Written problem: Give back, exactly as written, the lines from the beginning of the listing through the one that contains "return tuple(((v/255)/12.92 if".

(3D scene scripts)
⁂
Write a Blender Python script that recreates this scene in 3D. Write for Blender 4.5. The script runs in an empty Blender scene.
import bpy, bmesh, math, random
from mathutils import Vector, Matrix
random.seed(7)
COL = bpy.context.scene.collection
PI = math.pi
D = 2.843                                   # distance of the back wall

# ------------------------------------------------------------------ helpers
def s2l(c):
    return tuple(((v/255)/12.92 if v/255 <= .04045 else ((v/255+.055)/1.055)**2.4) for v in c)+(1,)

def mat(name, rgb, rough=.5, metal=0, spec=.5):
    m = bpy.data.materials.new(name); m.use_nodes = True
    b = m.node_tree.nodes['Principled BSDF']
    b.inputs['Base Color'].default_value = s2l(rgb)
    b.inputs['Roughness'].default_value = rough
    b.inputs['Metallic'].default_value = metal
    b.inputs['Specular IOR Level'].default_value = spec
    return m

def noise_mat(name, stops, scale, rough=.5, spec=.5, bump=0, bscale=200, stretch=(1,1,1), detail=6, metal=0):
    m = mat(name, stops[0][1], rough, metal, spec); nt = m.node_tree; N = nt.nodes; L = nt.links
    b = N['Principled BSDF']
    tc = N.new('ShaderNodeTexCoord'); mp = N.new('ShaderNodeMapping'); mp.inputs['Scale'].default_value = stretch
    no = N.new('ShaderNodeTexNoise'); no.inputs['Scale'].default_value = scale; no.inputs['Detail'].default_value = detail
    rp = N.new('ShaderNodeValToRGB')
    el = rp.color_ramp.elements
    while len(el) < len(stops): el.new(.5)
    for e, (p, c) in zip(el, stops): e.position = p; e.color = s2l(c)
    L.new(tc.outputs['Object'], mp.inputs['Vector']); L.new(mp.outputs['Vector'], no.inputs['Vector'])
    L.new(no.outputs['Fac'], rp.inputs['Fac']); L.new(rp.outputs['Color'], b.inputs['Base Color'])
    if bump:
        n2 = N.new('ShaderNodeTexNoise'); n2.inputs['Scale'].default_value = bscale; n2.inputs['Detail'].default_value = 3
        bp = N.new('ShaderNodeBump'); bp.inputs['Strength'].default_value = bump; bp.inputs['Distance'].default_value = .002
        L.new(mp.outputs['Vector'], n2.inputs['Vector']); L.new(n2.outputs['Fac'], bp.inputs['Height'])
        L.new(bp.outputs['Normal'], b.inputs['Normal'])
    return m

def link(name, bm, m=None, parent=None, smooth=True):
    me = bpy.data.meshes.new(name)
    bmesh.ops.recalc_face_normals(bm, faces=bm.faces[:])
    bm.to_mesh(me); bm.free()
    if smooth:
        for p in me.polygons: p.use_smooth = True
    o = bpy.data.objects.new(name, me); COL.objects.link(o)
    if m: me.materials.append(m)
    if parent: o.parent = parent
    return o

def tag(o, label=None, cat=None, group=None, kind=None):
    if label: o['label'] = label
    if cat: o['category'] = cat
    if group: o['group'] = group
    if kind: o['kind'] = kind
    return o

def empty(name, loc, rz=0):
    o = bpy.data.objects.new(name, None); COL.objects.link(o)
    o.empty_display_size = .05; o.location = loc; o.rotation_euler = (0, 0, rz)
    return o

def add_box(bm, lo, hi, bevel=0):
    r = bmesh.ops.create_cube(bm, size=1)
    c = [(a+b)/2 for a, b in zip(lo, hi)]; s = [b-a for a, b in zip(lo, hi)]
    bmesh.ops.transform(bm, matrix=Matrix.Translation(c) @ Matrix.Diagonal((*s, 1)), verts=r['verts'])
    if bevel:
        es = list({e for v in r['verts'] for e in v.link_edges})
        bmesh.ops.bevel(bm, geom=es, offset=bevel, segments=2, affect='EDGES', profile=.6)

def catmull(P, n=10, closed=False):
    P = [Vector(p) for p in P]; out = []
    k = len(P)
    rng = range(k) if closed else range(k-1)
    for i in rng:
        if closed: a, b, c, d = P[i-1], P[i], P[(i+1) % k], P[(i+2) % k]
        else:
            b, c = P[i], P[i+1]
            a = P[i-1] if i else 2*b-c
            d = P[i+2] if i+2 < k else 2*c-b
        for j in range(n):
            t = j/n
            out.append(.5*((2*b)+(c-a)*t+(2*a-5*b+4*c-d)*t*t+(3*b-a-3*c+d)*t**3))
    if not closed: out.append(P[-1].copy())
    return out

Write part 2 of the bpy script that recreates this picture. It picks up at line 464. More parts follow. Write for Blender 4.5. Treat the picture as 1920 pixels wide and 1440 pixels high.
⁂
Answer:
Write a Blender Python script that recreates this scene in 3D. Write for Blender 4.5. The script runs in an empty Blender scene.
import bpy, bmesh, math, random
from mathutils import Vector, Matrix
random.seed(7)
COL = bpy.context.scene.collection
PI = math.pi
D = 2.843                                   # distance of the back wall

# ------------------------------------------------------------------ helpers
def s2l(c):
    return tuple(((v/255)/12.92 if v/255 <= .04045 else ((v/255+.055)/1.055)**2.4) for v in c)+(1,)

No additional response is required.